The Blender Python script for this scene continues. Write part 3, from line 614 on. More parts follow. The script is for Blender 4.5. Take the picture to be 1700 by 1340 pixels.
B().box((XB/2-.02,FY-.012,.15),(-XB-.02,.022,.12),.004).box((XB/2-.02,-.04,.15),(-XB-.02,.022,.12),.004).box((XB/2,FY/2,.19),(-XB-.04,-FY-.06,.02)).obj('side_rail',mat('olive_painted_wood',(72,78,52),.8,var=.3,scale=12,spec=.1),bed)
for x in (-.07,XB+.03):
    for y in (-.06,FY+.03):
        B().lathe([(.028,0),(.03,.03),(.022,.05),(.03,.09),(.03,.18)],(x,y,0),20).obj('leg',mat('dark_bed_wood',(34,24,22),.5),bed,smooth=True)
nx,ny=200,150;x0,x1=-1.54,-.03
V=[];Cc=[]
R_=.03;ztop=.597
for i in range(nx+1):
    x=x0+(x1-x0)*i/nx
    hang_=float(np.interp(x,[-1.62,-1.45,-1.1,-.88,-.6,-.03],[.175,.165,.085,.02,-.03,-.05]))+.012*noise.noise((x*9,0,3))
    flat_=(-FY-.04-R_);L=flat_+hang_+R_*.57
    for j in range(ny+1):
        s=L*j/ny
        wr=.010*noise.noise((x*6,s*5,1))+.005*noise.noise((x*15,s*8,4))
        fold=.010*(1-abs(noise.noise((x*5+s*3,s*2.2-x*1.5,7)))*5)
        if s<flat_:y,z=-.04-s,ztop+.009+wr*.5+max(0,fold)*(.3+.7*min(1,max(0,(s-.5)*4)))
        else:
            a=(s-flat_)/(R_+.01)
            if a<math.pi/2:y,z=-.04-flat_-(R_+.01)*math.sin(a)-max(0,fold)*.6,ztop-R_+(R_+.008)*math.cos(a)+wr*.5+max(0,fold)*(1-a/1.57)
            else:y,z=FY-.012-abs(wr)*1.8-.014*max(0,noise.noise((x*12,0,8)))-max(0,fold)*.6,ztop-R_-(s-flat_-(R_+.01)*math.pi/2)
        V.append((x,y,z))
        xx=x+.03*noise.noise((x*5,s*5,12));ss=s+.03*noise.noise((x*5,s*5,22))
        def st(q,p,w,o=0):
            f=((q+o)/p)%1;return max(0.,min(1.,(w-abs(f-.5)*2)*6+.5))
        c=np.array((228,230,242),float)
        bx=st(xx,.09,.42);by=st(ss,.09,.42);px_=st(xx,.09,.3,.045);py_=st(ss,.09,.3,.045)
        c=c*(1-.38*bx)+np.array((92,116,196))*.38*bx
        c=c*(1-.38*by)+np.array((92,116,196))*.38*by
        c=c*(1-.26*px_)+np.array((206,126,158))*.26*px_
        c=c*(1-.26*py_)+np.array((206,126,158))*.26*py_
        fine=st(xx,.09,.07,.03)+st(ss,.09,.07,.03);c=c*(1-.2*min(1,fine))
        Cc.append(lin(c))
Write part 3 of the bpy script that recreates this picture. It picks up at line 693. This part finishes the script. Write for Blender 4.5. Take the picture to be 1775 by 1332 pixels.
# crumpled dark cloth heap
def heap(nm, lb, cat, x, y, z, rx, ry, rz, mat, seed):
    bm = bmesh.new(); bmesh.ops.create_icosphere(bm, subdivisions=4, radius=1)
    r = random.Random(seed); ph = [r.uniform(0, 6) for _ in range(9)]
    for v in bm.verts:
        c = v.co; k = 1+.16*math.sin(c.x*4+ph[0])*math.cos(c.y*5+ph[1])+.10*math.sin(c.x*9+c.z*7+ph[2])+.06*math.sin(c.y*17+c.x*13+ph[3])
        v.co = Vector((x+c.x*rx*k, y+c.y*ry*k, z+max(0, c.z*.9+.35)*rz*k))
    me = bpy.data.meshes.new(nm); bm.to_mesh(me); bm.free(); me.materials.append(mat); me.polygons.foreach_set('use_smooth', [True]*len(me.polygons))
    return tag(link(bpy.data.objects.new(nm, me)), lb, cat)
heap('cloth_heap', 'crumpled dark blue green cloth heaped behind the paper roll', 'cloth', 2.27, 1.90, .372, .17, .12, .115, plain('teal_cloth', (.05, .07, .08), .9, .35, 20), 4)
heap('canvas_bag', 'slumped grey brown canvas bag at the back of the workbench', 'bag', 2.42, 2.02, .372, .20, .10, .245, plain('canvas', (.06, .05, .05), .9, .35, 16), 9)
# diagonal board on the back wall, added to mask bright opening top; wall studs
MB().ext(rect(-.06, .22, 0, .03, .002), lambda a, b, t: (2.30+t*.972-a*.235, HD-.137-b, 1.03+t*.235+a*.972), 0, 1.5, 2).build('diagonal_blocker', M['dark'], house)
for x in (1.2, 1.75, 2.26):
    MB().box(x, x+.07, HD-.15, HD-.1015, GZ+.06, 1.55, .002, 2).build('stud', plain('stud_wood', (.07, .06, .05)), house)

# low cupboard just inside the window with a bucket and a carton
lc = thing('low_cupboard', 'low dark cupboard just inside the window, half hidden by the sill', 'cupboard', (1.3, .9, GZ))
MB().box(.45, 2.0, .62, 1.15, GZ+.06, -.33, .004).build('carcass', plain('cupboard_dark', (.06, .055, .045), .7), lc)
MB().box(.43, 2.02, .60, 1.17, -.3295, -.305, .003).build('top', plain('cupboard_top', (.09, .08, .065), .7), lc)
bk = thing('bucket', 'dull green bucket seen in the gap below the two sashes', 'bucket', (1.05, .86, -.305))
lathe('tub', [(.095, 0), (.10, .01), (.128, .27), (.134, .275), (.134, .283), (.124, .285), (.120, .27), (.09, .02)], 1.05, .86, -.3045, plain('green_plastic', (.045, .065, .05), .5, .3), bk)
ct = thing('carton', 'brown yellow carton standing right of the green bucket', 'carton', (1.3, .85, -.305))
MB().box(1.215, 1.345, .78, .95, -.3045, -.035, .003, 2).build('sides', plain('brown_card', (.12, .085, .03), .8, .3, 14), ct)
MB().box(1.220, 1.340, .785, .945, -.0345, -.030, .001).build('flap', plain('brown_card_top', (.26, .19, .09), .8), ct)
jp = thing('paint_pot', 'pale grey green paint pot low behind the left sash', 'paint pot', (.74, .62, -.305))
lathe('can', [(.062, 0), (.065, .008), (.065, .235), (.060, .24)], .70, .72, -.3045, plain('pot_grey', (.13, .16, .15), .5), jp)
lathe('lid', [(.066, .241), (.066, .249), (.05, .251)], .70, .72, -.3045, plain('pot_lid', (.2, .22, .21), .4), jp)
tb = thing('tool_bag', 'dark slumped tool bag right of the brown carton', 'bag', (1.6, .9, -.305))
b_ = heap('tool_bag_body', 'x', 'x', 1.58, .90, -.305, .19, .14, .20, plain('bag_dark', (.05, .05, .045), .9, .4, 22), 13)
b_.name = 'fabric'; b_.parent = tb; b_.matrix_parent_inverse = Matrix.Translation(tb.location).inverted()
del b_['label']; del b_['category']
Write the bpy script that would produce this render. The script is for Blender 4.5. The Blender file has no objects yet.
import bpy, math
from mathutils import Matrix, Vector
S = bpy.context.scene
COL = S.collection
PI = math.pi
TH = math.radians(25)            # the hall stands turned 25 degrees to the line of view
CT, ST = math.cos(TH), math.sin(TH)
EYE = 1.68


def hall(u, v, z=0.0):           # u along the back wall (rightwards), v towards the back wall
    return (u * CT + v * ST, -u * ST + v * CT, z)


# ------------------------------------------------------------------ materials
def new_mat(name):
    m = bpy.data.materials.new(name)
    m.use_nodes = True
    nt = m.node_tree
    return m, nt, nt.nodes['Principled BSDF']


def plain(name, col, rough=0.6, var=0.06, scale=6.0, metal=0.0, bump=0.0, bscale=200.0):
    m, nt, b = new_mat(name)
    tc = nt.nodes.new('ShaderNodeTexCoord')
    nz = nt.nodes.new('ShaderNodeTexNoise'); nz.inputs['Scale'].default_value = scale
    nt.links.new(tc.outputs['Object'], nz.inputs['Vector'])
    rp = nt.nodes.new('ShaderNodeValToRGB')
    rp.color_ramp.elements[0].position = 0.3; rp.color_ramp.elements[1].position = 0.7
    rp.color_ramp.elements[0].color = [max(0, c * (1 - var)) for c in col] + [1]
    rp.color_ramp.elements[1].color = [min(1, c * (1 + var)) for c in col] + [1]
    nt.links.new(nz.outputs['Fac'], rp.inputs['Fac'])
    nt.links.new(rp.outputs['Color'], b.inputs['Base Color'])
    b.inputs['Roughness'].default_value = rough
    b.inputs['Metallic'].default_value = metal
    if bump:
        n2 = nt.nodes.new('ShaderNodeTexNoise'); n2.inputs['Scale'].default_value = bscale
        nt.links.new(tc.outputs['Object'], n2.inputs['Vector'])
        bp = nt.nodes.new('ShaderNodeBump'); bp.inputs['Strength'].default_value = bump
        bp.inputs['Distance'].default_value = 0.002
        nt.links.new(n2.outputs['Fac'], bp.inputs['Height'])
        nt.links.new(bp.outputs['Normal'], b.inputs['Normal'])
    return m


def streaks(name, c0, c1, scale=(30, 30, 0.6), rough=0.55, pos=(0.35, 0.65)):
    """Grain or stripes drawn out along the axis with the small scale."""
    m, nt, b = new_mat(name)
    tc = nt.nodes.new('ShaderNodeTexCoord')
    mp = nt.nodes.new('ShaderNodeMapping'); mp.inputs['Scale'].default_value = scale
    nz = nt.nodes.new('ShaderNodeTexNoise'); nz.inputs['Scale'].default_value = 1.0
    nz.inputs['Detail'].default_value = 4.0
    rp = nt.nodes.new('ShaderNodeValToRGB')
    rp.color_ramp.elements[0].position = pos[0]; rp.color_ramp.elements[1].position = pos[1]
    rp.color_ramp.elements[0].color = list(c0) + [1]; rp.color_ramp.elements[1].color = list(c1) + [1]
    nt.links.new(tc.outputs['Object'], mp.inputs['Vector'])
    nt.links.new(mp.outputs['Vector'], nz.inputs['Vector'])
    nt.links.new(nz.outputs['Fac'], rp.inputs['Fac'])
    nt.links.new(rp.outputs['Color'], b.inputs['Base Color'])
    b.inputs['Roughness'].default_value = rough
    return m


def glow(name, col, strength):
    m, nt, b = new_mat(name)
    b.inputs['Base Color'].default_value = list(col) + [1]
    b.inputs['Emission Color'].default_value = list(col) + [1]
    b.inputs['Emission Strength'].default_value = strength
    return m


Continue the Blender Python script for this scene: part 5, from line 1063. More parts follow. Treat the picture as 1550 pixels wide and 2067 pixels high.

:::

*WHAT THE TASK REQUIRES*.
Your task is to gather every line with the word "Write" and copy it.

*ANSWER TO THIS PROBLEM*.
The Blender Python script for this scene continues. Write part 3, from line 614 on. More parts follow. The script is for Blender 4.5. Take the picture to be 1700 by 1340 pixels.
Write part 3 of the bpy script that recreates this picture. It picks up at line 693. This part finishes the script. Write for Blender 4.5. Take the picture to be 1775 by 1332 pixels.
Write the bpy script that would produce this render. The script is for Blender 4.5. The Blender file has no objects yet.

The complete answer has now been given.